Jeder sechsten Frau droht Armut im Alter
Alt und weiblich – das sind in Österreich Risikofaktoren für Armut. 16 Prozent der älteren Frauen sind gefährdet.
WIEN. Eva A., die ihren vollen Namen nicht genannt wissen will, hat in den vergangenen Jahren in ihrer Firma eine kleine Karriere hingelegt. Aus Teilzeitstunden ist eine Vollzeitbeschäftigung geworden, die Akademikerin leitet eine Abteilung. Mit ihrem Gehalt ist sie zufrieden. Schockiert war die Frau Mitte 50 allerdings, als sie kürzlich ihren Pensionsbescheid bekam. Mehr als 1000 Euro wird sie nicht haben, wenn sie in ein paar Jahren in den Ruhestand tritt. Brutto.

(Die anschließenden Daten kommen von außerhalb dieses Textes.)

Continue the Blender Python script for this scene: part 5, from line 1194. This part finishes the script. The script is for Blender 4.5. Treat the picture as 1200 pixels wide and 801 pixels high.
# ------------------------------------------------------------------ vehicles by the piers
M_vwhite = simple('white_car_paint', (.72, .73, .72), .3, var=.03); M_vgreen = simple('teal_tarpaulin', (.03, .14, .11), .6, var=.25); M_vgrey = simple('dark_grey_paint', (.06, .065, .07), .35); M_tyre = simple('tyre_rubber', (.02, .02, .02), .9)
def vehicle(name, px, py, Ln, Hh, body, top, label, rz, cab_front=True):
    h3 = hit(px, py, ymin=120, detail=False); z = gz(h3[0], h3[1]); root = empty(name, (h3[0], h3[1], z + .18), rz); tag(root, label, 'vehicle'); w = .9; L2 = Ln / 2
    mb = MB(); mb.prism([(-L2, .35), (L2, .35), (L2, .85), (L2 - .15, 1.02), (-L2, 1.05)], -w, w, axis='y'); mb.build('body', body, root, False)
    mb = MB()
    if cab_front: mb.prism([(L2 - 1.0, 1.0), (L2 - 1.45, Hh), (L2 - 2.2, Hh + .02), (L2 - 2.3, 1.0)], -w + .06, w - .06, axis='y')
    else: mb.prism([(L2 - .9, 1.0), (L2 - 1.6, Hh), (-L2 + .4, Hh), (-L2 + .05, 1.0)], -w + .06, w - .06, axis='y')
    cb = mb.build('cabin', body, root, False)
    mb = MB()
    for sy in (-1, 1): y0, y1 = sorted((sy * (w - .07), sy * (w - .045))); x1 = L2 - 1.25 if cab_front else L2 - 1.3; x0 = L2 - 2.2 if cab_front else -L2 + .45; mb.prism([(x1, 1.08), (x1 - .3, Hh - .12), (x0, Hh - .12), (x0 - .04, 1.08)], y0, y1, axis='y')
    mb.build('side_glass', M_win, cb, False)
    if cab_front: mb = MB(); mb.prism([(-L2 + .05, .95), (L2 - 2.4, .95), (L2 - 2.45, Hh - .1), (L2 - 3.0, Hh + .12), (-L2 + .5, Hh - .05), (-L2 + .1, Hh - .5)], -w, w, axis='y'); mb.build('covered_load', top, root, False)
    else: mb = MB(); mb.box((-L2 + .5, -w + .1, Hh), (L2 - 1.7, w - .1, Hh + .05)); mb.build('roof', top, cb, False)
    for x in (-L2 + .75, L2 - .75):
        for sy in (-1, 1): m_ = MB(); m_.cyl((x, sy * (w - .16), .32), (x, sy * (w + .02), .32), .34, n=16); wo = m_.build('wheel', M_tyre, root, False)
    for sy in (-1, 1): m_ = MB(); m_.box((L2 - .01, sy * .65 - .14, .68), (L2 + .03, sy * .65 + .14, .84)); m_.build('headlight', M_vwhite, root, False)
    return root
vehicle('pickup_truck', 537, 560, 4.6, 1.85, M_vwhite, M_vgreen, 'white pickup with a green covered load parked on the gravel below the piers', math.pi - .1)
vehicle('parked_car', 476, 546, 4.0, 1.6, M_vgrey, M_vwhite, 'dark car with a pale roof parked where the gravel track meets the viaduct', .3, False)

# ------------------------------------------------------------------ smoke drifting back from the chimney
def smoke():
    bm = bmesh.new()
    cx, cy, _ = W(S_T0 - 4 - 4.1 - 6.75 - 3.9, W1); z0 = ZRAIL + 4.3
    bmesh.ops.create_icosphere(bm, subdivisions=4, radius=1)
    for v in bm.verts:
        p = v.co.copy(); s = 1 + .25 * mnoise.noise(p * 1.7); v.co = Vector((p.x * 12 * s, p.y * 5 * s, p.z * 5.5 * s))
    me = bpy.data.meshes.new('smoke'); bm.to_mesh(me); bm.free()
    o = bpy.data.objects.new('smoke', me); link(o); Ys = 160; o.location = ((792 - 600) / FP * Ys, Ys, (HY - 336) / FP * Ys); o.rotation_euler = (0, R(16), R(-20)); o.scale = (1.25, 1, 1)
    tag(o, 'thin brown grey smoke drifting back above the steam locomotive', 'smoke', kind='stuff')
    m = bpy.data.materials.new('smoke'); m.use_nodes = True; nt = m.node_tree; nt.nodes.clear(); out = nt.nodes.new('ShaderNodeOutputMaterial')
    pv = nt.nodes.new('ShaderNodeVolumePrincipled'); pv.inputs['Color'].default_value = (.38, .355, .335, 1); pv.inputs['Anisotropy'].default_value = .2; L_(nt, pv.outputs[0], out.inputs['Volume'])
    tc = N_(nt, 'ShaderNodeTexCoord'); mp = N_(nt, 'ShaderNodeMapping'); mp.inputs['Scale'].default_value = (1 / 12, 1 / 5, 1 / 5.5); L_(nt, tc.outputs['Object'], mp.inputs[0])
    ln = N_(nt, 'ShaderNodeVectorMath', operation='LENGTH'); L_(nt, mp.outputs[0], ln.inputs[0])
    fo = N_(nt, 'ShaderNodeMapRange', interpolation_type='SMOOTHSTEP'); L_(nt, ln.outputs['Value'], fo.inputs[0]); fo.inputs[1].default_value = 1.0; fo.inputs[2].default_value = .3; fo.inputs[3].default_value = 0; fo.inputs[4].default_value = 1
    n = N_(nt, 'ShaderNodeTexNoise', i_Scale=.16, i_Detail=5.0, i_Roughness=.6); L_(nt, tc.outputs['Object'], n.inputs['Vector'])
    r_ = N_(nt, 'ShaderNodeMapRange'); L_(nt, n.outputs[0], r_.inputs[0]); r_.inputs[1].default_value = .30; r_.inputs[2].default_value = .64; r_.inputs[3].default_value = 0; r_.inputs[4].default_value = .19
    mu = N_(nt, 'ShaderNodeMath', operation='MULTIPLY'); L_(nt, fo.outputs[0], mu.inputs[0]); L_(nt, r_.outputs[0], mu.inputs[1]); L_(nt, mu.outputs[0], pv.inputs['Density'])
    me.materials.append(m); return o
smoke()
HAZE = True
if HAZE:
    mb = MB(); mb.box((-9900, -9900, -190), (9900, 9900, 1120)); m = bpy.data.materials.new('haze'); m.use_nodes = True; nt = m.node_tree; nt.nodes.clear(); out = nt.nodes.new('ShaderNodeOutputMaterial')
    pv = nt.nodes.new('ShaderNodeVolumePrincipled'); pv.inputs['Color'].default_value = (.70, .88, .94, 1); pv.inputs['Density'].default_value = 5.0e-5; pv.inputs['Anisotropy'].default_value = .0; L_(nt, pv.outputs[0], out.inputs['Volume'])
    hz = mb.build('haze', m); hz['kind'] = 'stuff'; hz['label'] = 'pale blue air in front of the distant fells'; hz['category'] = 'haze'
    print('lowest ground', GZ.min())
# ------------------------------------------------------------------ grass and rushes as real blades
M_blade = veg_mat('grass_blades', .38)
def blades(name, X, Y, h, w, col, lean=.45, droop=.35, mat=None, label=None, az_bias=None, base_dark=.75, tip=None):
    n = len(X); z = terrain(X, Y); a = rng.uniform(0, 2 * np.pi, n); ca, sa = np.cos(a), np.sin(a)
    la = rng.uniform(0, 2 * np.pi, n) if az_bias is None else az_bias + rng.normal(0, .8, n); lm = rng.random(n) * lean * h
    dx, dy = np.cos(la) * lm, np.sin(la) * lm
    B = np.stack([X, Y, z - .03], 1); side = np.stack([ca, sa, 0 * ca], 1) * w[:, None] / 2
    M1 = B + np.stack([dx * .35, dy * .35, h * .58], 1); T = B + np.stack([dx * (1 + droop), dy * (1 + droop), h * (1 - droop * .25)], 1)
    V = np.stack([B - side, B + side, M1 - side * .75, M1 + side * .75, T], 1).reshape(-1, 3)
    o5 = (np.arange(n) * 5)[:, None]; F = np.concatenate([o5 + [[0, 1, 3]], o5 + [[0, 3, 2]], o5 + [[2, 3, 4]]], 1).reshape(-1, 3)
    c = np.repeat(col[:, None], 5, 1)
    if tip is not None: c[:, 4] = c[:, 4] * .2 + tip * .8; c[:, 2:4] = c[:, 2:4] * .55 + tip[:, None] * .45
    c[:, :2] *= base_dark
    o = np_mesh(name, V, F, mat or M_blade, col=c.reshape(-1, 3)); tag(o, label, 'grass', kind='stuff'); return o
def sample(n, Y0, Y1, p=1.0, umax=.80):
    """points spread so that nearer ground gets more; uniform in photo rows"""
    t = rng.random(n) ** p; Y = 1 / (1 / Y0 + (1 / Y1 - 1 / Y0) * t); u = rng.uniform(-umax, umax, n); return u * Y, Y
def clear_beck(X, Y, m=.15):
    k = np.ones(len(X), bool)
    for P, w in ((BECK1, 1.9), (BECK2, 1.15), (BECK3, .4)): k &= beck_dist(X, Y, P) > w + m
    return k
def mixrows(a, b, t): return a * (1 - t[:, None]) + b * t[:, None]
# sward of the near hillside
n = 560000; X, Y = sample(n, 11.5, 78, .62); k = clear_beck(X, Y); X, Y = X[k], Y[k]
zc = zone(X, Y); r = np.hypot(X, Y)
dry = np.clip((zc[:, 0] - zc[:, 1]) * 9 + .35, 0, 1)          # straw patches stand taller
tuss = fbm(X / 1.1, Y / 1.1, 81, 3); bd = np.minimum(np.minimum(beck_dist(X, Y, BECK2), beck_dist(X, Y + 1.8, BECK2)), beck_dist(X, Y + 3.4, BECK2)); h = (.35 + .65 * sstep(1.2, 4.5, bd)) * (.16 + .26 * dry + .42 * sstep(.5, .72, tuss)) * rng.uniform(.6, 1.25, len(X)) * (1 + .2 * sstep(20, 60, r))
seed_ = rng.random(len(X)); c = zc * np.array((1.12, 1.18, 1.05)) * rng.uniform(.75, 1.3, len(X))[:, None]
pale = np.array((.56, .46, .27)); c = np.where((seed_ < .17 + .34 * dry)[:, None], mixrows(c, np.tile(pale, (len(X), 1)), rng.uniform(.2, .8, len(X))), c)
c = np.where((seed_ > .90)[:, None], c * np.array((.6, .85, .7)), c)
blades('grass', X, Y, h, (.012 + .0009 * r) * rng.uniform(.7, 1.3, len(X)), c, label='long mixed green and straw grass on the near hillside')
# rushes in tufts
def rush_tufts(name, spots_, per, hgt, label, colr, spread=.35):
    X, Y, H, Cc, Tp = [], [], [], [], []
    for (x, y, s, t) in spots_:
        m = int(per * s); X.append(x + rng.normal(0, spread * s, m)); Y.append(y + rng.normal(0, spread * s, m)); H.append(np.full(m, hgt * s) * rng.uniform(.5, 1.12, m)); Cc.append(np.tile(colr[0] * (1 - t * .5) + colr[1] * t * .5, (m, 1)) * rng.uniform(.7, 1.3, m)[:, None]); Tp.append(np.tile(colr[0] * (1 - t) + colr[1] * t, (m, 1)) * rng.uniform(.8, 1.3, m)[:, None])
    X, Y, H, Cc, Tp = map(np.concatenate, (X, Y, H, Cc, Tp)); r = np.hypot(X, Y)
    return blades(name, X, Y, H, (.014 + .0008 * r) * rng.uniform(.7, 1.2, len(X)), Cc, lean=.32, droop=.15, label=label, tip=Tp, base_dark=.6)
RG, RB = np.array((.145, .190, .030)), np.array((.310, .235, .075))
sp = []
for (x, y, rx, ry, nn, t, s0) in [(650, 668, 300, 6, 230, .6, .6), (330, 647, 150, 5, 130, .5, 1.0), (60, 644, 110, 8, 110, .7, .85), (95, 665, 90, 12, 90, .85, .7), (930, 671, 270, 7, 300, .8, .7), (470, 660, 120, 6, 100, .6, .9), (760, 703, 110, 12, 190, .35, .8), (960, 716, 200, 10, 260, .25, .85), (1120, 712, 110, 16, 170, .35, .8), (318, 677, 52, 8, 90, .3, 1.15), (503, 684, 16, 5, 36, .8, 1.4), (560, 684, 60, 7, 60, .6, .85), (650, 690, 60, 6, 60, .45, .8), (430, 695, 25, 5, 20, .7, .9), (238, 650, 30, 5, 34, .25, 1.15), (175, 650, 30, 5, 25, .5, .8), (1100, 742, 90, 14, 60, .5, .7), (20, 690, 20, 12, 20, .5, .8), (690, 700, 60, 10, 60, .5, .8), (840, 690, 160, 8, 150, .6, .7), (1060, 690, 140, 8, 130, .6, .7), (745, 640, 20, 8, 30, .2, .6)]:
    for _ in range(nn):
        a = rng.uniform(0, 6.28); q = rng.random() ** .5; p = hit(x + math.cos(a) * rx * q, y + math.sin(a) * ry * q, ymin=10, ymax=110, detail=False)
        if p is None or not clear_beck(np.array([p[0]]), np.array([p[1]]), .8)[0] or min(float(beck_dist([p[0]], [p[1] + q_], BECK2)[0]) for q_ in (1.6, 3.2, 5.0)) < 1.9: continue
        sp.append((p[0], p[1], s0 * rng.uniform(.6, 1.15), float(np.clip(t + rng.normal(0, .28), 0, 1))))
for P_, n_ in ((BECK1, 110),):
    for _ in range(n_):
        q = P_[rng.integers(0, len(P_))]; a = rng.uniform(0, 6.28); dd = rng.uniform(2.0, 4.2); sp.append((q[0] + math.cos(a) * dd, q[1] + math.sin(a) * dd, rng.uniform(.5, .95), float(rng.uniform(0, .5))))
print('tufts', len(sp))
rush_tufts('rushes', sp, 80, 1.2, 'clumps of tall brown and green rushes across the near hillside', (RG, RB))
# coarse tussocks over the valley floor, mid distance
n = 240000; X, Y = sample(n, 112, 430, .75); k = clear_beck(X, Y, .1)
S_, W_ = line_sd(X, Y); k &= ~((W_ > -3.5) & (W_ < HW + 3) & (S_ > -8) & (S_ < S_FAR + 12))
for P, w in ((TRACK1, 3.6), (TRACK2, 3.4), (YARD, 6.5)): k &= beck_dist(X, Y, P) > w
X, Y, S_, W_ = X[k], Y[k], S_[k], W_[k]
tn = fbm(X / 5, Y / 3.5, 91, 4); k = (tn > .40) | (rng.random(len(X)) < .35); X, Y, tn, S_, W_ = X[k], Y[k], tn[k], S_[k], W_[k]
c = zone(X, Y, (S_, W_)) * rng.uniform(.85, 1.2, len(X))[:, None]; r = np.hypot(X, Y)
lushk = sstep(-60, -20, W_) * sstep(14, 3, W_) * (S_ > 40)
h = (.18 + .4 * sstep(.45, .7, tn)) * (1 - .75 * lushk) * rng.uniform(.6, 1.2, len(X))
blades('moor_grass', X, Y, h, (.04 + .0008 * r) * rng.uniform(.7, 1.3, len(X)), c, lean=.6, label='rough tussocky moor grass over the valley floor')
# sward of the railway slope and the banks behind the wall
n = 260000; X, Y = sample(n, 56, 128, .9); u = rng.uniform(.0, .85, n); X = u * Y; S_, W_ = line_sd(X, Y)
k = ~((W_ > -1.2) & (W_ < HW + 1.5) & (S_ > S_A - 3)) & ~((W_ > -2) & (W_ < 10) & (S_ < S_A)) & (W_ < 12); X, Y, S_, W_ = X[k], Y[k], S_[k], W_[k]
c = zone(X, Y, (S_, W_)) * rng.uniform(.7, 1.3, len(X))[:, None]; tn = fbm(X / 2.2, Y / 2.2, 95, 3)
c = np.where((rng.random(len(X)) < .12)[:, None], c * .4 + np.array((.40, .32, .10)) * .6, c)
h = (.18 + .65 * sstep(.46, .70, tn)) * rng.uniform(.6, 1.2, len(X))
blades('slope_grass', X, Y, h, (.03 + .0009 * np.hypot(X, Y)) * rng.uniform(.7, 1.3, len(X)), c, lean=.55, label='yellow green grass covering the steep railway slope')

So wie Eva A. geht es rund 203.000 Österreichern. Auffällig: 136.000 – und damit der Großteil der Betroffenen – sind weiblich, 67.000 männlich. „Als armutsgefährdet gelten Haushalte, die weniger als 14.217 Euro an verfügbarem Jahreseinkommen haben“, sagt Lukas Richter von der Wirtschaftsuniversität Wien. Rund 16 Prozent der Frauen in Österreich, älter als 65 Jahre, sind von Armut gefährdet, erklärt Richter. Die durchschnittliche Alterspension für Männer beträgt 1419 Euro, für Frauen lediglich 842.
Warum die Summe im Pensionsbescheid bei Eva A. so bescheiden ausfällt? Als Mutter von vier Kindern hat sie jahrelang maximal Teilzeit gearbeitet. Der Mann brachte den Großteil des Geldes für die Familie nach Hause, Eva A. kümmerte sich um die Erziehung der Kinder. Bis es zur Scheidung kam. „Ich war blauäugig und dachte, die Ehe würde halten, bis dass der Tod uns scheidet“, sagt sie. „Alleinerziehend zu sein ist oft die Basis, im Alter arm zu sein“, sagt Beatrix Auer. Sie leitet die SeniorenSeelsorge der Erzdiözese Wien und war dabei, als am Dienstag die Plattform Altersarmut bei Frauen ins Leben gerufen wurde. „Armut paart sich oft mit Einsamkeit und das Leben wird zur Qual“, erzählt sie. Wo Seniorinnen das besonders spüren? „Wenn sie es sich zum Beispiel nicht leisten können, an kleinen Ausflügen teilzunehmen oder Bildungsangebote wahrzunehmen. Oder – schlimmer – wenn sie die Wohnung nicht heizen können, weil sie etwas zum Essen kaufen müssen“, sagt sie. Auch Geschenke für die Enkelkinder würden zum Problem.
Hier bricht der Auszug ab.